_REQUIREMENTS_:
Open with the line that has "Build this scene"; close with the line that has "px wide frame". Retype those lines exactly, images excluded.

_MATERIAL FOR THE TASK_:
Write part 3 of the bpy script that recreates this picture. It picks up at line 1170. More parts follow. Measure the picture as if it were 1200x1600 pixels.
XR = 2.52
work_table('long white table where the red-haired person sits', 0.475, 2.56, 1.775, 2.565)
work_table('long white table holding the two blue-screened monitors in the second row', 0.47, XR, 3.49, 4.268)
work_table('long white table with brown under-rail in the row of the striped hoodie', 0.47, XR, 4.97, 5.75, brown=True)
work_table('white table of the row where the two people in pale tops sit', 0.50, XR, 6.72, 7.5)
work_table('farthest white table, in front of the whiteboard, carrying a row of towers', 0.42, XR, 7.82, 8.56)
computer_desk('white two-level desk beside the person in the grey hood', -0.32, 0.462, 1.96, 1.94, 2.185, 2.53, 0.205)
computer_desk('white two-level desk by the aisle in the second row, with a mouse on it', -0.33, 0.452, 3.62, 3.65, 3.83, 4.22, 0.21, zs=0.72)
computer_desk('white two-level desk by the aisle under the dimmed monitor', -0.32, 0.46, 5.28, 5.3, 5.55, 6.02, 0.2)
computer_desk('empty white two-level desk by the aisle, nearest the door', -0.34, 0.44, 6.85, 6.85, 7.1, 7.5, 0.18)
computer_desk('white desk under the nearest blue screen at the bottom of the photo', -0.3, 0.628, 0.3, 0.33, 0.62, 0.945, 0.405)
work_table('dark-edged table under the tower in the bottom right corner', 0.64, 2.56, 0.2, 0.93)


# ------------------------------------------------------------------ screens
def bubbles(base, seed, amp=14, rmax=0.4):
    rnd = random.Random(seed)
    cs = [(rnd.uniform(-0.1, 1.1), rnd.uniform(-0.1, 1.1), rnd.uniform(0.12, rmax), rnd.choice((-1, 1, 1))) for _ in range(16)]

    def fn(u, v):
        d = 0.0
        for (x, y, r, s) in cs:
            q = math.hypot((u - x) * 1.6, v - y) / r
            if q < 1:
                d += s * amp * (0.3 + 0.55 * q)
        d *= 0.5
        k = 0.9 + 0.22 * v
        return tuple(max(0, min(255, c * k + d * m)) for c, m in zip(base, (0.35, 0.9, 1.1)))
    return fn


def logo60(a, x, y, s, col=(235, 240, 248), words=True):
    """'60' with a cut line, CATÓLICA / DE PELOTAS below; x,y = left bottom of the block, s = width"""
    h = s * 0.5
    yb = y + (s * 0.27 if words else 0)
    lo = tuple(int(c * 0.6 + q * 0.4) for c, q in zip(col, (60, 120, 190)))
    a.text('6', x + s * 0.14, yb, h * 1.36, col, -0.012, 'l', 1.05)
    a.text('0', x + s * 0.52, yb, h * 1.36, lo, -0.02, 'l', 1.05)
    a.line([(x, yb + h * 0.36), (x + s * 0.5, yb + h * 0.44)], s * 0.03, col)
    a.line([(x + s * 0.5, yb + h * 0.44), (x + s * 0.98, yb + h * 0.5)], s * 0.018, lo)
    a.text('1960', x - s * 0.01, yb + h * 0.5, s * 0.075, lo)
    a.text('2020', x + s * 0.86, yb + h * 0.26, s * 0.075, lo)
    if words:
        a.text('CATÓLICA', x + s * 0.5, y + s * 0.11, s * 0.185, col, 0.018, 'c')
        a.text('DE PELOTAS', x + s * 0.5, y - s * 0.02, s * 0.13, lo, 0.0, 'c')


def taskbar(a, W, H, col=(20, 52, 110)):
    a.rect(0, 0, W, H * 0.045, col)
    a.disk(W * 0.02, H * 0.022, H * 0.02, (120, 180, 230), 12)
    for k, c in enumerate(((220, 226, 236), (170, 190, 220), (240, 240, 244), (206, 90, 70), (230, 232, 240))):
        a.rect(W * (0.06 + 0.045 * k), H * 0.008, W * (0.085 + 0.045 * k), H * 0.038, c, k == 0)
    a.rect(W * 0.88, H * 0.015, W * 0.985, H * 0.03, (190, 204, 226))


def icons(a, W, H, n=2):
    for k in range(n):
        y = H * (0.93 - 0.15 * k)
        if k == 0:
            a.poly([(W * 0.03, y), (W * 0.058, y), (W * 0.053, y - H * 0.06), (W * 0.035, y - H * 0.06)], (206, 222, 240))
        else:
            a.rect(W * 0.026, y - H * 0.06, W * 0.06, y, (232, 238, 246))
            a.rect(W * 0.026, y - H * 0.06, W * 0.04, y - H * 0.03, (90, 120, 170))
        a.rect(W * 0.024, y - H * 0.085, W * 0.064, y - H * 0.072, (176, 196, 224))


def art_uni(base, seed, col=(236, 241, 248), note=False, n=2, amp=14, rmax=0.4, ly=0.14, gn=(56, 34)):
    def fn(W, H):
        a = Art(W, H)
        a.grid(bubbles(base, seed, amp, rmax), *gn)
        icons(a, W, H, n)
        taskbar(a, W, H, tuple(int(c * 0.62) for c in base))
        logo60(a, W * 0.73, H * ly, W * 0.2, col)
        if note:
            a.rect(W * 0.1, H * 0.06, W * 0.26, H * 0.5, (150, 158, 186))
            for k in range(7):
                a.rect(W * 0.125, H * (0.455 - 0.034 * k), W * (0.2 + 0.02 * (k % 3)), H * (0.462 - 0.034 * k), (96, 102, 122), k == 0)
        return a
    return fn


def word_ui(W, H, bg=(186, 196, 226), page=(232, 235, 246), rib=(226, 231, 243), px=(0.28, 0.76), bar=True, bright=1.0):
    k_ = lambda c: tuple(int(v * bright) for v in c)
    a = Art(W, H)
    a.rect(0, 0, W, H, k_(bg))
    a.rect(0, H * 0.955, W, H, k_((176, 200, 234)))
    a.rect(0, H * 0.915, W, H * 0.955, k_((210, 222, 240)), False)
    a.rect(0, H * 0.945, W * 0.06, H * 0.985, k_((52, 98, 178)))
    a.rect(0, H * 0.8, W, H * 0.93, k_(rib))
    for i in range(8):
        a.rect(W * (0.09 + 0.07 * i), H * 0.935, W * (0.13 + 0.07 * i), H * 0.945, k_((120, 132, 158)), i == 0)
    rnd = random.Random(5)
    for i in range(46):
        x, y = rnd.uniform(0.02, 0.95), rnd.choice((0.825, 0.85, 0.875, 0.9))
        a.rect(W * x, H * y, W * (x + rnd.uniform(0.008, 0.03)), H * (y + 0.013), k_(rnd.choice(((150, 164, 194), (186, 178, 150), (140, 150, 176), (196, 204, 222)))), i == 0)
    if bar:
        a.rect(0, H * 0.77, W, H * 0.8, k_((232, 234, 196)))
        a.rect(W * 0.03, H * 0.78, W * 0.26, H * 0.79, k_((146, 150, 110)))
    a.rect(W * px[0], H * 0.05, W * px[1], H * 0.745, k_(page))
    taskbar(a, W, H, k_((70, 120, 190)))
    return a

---

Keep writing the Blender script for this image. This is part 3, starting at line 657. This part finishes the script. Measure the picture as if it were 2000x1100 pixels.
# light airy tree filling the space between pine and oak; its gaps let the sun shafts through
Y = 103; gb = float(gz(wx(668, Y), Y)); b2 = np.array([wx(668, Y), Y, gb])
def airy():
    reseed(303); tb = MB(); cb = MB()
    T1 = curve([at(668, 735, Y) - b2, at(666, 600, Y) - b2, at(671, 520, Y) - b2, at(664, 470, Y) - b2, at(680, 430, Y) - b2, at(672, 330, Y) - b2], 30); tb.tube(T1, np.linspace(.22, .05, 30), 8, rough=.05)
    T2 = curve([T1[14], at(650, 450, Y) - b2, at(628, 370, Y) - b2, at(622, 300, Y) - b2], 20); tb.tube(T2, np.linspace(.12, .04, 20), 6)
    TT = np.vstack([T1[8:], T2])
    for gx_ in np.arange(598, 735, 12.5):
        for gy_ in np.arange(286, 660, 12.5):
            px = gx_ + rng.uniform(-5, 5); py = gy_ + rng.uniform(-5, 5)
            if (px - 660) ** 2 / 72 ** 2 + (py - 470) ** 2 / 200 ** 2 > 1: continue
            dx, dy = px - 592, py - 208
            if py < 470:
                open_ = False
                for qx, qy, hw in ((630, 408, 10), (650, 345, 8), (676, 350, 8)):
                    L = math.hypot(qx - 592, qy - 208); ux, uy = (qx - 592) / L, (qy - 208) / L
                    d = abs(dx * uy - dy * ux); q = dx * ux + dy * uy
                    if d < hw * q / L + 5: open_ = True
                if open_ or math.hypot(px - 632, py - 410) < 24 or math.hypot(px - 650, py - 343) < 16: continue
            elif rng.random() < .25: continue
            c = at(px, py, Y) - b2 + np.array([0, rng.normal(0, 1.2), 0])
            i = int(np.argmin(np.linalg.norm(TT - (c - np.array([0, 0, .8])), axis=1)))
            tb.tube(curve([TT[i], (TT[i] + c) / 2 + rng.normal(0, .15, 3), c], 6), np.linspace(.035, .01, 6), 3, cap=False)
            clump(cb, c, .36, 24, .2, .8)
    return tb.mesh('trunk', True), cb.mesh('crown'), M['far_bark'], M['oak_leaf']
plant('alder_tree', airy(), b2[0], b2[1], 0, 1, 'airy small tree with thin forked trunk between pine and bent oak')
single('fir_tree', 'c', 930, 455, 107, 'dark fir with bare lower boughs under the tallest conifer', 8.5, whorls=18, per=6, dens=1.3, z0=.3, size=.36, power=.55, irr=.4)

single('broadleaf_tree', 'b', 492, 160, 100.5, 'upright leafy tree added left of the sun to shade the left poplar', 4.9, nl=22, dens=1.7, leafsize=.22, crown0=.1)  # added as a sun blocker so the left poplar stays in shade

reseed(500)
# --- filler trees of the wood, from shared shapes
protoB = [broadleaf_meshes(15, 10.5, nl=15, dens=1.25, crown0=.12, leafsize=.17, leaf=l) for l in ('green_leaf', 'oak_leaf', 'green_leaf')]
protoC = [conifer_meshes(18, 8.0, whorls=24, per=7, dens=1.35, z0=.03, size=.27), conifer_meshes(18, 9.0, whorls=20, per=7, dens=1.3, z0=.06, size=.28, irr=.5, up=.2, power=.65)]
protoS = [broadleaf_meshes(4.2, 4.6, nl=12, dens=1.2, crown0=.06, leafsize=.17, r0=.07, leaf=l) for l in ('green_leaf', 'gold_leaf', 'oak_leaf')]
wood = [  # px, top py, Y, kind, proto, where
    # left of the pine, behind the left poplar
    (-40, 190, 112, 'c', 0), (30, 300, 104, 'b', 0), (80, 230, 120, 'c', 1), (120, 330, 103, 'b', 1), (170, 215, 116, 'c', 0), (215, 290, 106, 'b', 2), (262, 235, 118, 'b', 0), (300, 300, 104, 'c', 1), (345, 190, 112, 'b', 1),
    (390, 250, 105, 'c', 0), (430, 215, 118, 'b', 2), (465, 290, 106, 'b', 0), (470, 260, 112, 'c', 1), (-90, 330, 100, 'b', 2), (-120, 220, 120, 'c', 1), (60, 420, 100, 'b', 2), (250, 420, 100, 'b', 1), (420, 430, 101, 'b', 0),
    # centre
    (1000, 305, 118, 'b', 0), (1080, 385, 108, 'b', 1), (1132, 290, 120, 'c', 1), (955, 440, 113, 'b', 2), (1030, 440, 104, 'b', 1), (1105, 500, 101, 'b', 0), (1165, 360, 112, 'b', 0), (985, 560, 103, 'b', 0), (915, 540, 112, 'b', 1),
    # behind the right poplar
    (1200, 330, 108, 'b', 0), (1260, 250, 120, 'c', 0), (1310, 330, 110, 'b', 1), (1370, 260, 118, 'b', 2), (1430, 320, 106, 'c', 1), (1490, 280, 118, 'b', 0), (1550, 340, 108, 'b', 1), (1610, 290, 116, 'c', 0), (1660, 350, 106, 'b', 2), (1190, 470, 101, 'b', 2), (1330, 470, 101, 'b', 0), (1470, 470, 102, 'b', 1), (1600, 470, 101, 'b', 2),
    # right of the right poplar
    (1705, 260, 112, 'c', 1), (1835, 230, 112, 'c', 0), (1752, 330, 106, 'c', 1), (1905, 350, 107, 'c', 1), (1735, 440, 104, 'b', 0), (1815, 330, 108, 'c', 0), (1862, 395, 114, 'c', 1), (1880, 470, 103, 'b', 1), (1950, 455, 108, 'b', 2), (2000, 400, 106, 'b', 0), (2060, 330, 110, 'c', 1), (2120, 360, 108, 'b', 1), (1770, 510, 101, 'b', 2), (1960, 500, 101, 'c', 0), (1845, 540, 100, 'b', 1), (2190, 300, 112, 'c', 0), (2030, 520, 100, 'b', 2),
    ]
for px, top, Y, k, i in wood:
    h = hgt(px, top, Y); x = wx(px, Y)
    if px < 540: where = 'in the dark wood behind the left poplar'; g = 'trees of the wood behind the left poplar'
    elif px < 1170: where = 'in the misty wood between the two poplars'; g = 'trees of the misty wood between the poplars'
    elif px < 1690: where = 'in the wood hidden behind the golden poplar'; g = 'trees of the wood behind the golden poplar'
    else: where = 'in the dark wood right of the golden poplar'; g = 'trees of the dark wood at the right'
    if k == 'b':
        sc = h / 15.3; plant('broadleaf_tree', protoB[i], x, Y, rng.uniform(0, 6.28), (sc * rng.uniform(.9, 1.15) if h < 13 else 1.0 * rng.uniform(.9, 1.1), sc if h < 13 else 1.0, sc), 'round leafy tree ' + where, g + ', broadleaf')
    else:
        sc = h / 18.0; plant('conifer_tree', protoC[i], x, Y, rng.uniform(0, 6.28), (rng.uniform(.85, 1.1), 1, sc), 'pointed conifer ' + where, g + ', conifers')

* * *

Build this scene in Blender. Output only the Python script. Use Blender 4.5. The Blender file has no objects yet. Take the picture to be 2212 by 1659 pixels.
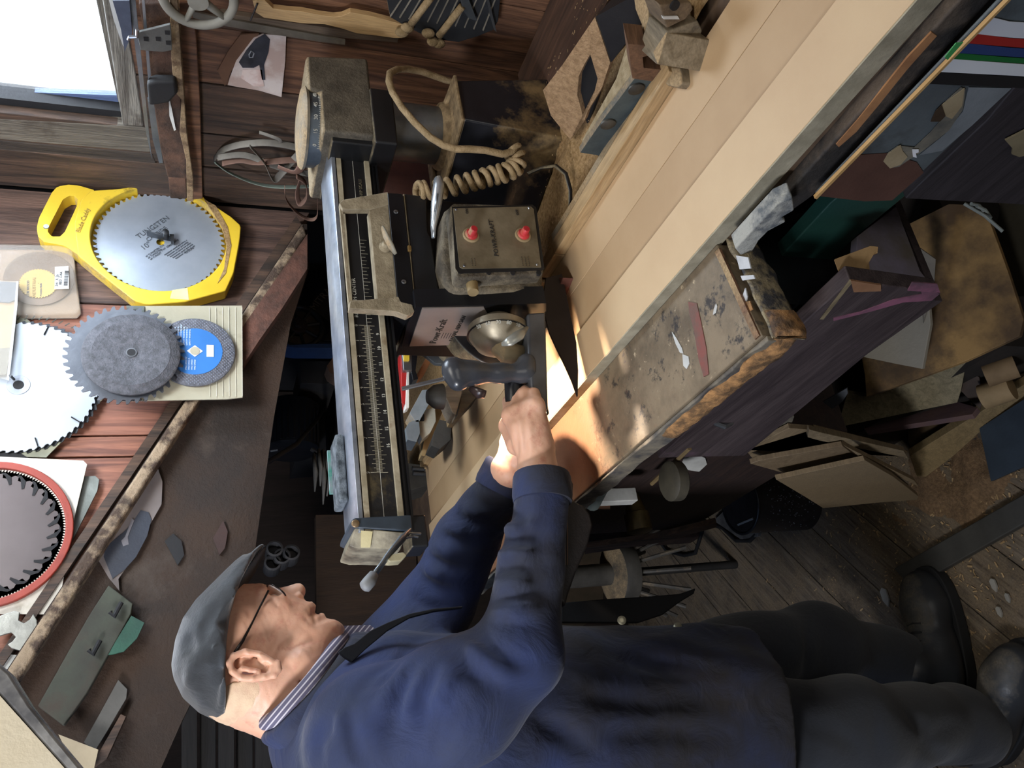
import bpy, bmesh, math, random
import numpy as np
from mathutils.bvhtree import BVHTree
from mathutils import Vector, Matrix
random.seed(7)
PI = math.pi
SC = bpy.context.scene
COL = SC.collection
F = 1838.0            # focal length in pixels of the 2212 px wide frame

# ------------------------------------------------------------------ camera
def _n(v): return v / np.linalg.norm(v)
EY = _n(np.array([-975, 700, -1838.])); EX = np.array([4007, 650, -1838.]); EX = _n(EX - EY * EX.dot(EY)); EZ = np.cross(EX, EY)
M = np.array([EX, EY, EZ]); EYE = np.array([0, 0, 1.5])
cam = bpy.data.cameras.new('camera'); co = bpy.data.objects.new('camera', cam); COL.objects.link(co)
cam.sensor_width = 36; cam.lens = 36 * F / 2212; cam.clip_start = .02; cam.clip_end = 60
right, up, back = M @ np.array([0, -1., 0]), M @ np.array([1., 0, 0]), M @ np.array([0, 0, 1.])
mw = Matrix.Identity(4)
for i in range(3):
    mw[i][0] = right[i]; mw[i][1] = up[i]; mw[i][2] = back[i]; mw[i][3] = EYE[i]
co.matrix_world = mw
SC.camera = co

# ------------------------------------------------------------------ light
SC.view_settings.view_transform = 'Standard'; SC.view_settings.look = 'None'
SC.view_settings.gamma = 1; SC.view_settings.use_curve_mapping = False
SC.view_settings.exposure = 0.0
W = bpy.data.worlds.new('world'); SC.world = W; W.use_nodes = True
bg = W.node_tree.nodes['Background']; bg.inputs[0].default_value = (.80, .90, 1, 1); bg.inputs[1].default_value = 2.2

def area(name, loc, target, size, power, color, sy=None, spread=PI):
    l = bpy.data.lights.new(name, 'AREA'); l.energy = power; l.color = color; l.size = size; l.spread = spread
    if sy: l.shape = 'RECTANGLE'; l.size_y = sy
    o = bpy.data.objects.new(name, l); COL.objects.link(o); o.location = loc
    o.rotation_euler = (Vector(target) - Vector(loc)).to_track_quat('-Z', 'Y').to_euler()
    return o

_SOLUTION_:
Build this scene in Blender. Output only the Python script. Use Blender 4.5. The Blender file has no objects yet. Take the picture to be 2212 by 1659 pixels.
import bpy, bmesh, math, random
import numpy as np
from mathutils.bvhtree import BVHTree
from mathutils import Vector, Matrix
random.seed(7)
PI = math.pi
SC = bpy.context.scene
COL = SC.collection
F = 1838.0            # focal length in pixels of the 2212 px wide frame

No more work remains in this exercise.